> [Data provided]:
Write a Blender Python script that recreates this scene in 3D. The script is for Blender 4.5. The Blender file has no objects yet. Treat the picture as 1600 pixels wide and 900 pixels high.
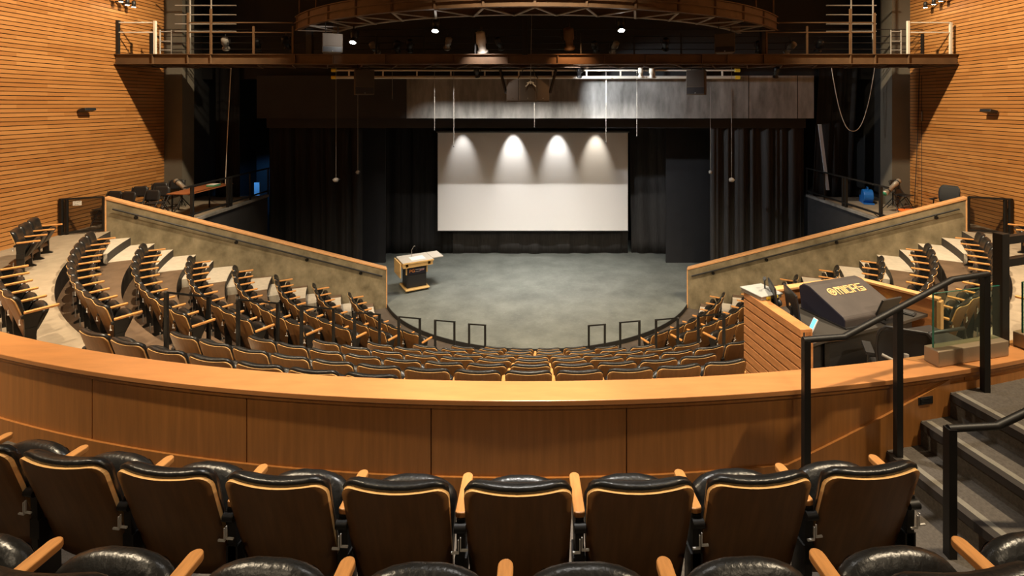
import bpy, bmesh, math, random
from mathutils import Vector, Matrix
random.seed(7)
S = bpy.context.scene
COL = S.collection
PI = math.pi
def rad(d): return d * PI / 180
def deg(r): return r * 180 / PI

# ------------------------------------------------------------------ camera
EYE = 6.40                      # eye height above the house floor at the stage
FPX, CX, CY = 777.0, 846.0, 163.0
CAMX = 0.14
cd = bpy.data.cameras.new('camera'); cam = bpy.data.objects.new('camera', cd); COL.objects.link(cam)
cam.location = (CAMX, 0, EYE); cam.rotation_euler = (PI / 2, 0, 0)
cd.sensor_width = 36; cd.lens = 36 * FPX / 1600
cd.shift_x = -(CX - 800) / 1600; cd.shift_y = -(450 - CY) / 1600
cd.clip_start = 0.05; cd.clip_end = 200
S.camera = cam
S.view_settings.view_transform = 'Standard'; S.view_settings.look = 'None'
S.view_settings.gamma = 1; S.view_settings.use_curve_mapping = False
S.view_settings.exposure = 0.9
try:
    S.cycles.use_denoising = True
    S.cycles.max_bounces = 6; S.cycles.diffuse_bounces = 3; S.cycles.glossy_bounces = 3
    S.cycles.transparent_max_bounces = 8; S.cycles.sample_clamp_indirect = 6
except Exception: pass
w = bpy.data.worlds.new('world'); S.world = w; w.use_nodes = True
w.node_tree.nodes['Background'].inputs[0].default_value = (0.9, 0.75, 0.6, 1)
w.node_tree.nodes['Background'].inputs[1].default_value = 0.02

def at_depth(px, py, Y):
    return Vector(((px - CX) / FPX * Y + CAMX, Y, EYE - (py - CY) / FPX * Y))
def at_height(px, py, H):       # H = metres below the eye
    return at_depth(px, py, FPX * H / (py - CY))

# ------------------------------------------------------------------ materials
def mat(name, col, rough=.5, metal=0., var=None, scale=8., stretch=(1, 1, 1), bump=0., bscale=60., spec=.5, col2=None, coat=0., emit=None, es=0., alpha=1.):
    m = bpy.data.materials.new(name); m.use_nodes = True
    nt = m.node_tree; b = nt.nodes['Principled BSDF']
    b.inputs['Base Color'].default_value = (*col, 1); b.inputs['Roughness'].default_value = rough
    b.inputs['Metallic'].default_value = metal
    b.inputs['Specular IOR Level'].default_value = spec
    b.inputs['Coat Weight'].default_value = coat
    b.inputs['Alpha'].default_value = alpha
    if emit: b.inputs['Emission Color'].default_value = (*emit, 1); b.inputs['Emission Strength'].default_value = es
    if var is not None or col2 is not None or bump:
        tc = nt.nodes.new('ShaderNodeTexCoord'); mp = nt.nodes.new('ShaderNodeMapping')
        mp.inputs['Scale'].default_value = stretch
        nt.links.new(tc.outputs['Object'], mp.inputs['Vector'])
        if var is not None or col2 is not None:
            n = nt.nodes.new('ShaderNodeTexNoise'); n.inputs['Scale'].default_value = scale; n.inputs['Detail'].default_value = 5
            n.inputs['Roughness'].default_value = .6
            nt.links.new(mp.outputs[0], n.inputs['Vector'])
            r = nt.nodes.new('ShaderNodeValToRGB')
            v = var or 0
            c2 = col2 or tuple(min(1, c * (1 + v)) for c in col)
            c1 = col if col2 else tuple(c * (1 - v) for c in col)
            r.color_ramp.elements[0].position = .3; r.color_ramp.elements[1].position = .72
            r.color_ramp.elements[0].color = (*c1, 1); r.color_ramp.elements[1].color = (*c2, 1)
            nt.links.new(n.outputs['Fac'], r.inputs['Fac']); nt.links.new(r.outputs[0], b.inputs['Base Color'])
        if bump:
            n2 = nt.nodes.new('ShaderNodeTexNoise'); n2.inputs['Scale'].default_value = bscale; n2.inputs['Detail'].default_value = 4
            nt.links.new(mp.outputs[0], n2.inputs['Vector'])
            bp = nt.nodes.new('ShaderNodeBump'); bp.inputs['Strength'].default_value = bump; bp.inputs['Distance'].default_value = .01
            nt.links.new(n2.outputs['Fac'], bp.inputs['Height']); nt.links.new(bp.outputs[0], b.inputs['Normal'])
    return m
def emission(name, col, s):
    m = bpy.data.materials.new(name); m.use_nodes = True; nt = m.node_tree
    nt.nodes.clear(); o = nt.nodes.new('ShaderNodeOutputMaterial'); e = nt.nodes.new('ShaderNodeEmission')
    e.inputs[0].default_value = (*col, 1); e.inputs[1].default_value = s; nt.links.new(e.outputs[0], o.inputs[0]); return m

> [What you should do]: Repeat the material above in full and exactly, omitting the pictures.

> [Answer to the problem]:
Write a Blender Python script that recreates this scene in 3D. The script is for Blender 4.5. The Blender file has no objects yet. Treat the picture as 1600 pixels wide and 900 pixels high.
import bpy, bmesh, math, random
from mathutils import Vector, Matrix
random.seed(7)
S = bpy.context.scene
COL = S.collection
PI = math.pi
def rad(d): return d * PI / 180
def deg(r): return r * 180 / PI

# ------------------------------------------------------------------ camera
EYE = 6.40                      # eye height above the house floor at the stage
FPX, CX, CY = 777.0, 846.0, 163.0
CAMX = 0.14
cd = bpy.data.cameras.new('camera'); cam = bpy.data.objects.new('camera', cd); COL.objects.link(cam)
cam.location = (CAMX, 0, EYE); cam.rotation_euler = (PI / 2, 0, 0)
cd.sensor_width = 36; cd.lens = 36 * FPX / 1600
cd.shift_x = -(CX - 800) / 1600; cd.shift_y = -(450 - CY) / 1600
cd.clip_start = 0.05; cd.clip_end = 200
S.camera = cam
S.view_settings.view_transform = 'Standard'; S.view_settings.look = 'None'
S.view_settings.gamma = 1; S.view_settings.use_curve_mapping = False
S.view_settings.exposure = 0.9
try:
    S.cycles.use_denoising = True
    S.cycles.max_bounces = 6; S.cycles.diffuse_bounces = 3; S.cycles.glossy_bounces = 3
    S.cycles.transparent_max_bounces = 8; S.cycles.sample_clamp_indirect = 6
except Exception: pass
w = bpy.data.worlds.new('world'); S.world = w; w.use_nodes = True
w.node_tree.nodes['Background'].inputs[0].default_value = (0.9, 0.75, 0.6, 1)
w.node_tree.nodes['Background'].inputs[1].default_value = 0.02

def at_depth(px, py, Y):
    return Vector(((px - CX) / FPX * Y + CAMX, Y, EYE - (py - CY) / FPX * Y))
def at_height(px, py, H):       # H = metres below the eye
    return at_depth(px, py, FPX * H / (py - CY))

# ------------------------------------------------------------------ materials
def mat(name, col, rough=.5, metal=0., var=None, scale=8., stretch=(1, 1, 1), bump=0., bscale=60., spec=.5, col2=None, coat=0., emit=None, es=0., alpha=1.):
    m = bpy.data.materials.new(name); m.use_nodes = True
    nt = m.node_tree; b = nt.nodes['Principled BSDF']
    b.inputs['Base Color'].default_value = (*col, 1); b.inputs['Roughness'].default_value = rough
    b.inputs['Metallic'].default_value = metal
    b.inputs['Specular IOR Level'].default_value = spec
    b.inputs['Coat Weight'].default_value = coat
    b.inputs['Alpha'].default_value = alpha
    if emit: b.inputs['Emission Color'].default_value = (*emit, 1); b.inputs['Emission Strength'].default_value = es
    if var is not None or col2 is not None or bump:
        tc = nt.nodes.new('ShaderNodeTexCoord'); mp = nt.nodes.new('ShaderNodeMapping')
        mp.inputs['Scale'].default_value = stretch
        nt.links.new(tc.outputs['Object'], mp.inputs['Vector'])
        if var is not None or col2 is not None:
            n = nt.nodes.new('ShaderNodeTexNoise'); n.inputs['Scale'].default_value = scale; n.inputs['Detail'].default_value = 5
            n.inputs['Roughness'].default_value = .6
            nt.links.new(mp.outputs[0], n.inputs['Vector'])
            r = nt.nodes.new('ShaderNodeValToRGB')
            v = var or 0
            c2 = col2 or tuple(min(1, c * (1 + v)) for c in col)
            c1 = col if col2 else tuple(c * (1 - v) for c in col)
            r.color_ramp.elements[0].position = .3; r.color_ramp.elements[1].position = .72
            r.color_ramp.elements[0].color = (*c1, 1); r.color_ramp.elements[1].color = (*c2, 1)
            nt.links.new(n.outputs['Fac'], r.inputs['Fac']); nt.links.new(r.outputs[0], b.inputs['Base Color'])
        if bump:
            n2 = nt.nodes.new('ShaderNodeTexNoise'); n2.inputs['Scale'].default_value = bscale; n2.inputs['Detail'].default_value = 4
            nt.links.new(mp.outputs[0], n2.inputs['Vector'])
            bp = nt.nodes.new('ShaderNodeBump'); bp.inputs['Strength'].default_value = bump; bp.inputs['Distance'].default_value = .01
            nt.links.new(n2.outputs['Fac'], bp.inputs['Height']); nt.links.new(bp.outputs[0], b.inputs['Normal'])
    return m
def emission(name, col, s):
    m = bpy.data.materials.new(name); m.use_nodes = True; nt = m.node_tree
    nt.nodes.clear(); o = nt.nodes.new('ShaderNodeOutputMaterial'); e = nt.nodes.new('ShaderNodeEmission')
    e.inputs[0].default_value = (*col, 1); e.inputs[1].default_value = s; nt.links.new(e.outputs[0], o.inputs[0]); return m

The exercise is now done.